Abstract

The polycrystalline SnS with a similar layered crystal structure and band structure to SnSe exhibits enormous commercial thermoelectric potential due to its lower cost and environmentally friendly characteristics. However, the wider bandgap of SnS leads to low carrier concentration and inferior electrical transport performance. The two-dimensional interlayer hinders carrier transport, leading to interesting and mysterious anisotropic thermoelectric properties. Herein, we reported the optimized electron–phonon transport in anisotropic polycrystalline SnS by Ag doping and Se alloying, realizing a high quality factor B by multiple strategies of optimizing carrier concentration, modifying band structure, and introducing various defects; further potential performance is predicted by the single parabolic band model. Specifically, Ag-doped SnS not only significantly increases the carrier concentration and weighted mobility μw in both directions but also induces multi-scale precipitates proven by the Debye–Callaway model to suppress phonon transport. Moreover, additional Se alloying optimizes the electronic band structure and increases the Seebeck coefficient, further improving μW and boosting the maximum power factor to ∼3.72 μW cm−1 K−2 at 873 K in the out-of-plane direction.
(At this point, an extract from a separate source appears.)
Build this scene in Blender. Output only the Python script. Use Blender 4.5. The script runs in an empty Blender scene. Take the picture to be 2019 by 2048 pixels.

Consequently, the synergistic optimization of carrier and phonon transport achieved a high B of 0.7 and a maximum zTmax of ∼0.8 at 873 K in Ag0.02Sn0.98S0.99Se0.01. Additionally, the high B predicted a high zTmax∼1.5 based on optimized carrier transport characteristics, demonstrating the potential great-performance polycrystalline SnS. This work provides a promising avenue for optimizing the zT of polycrystalline SnS by transport engineering.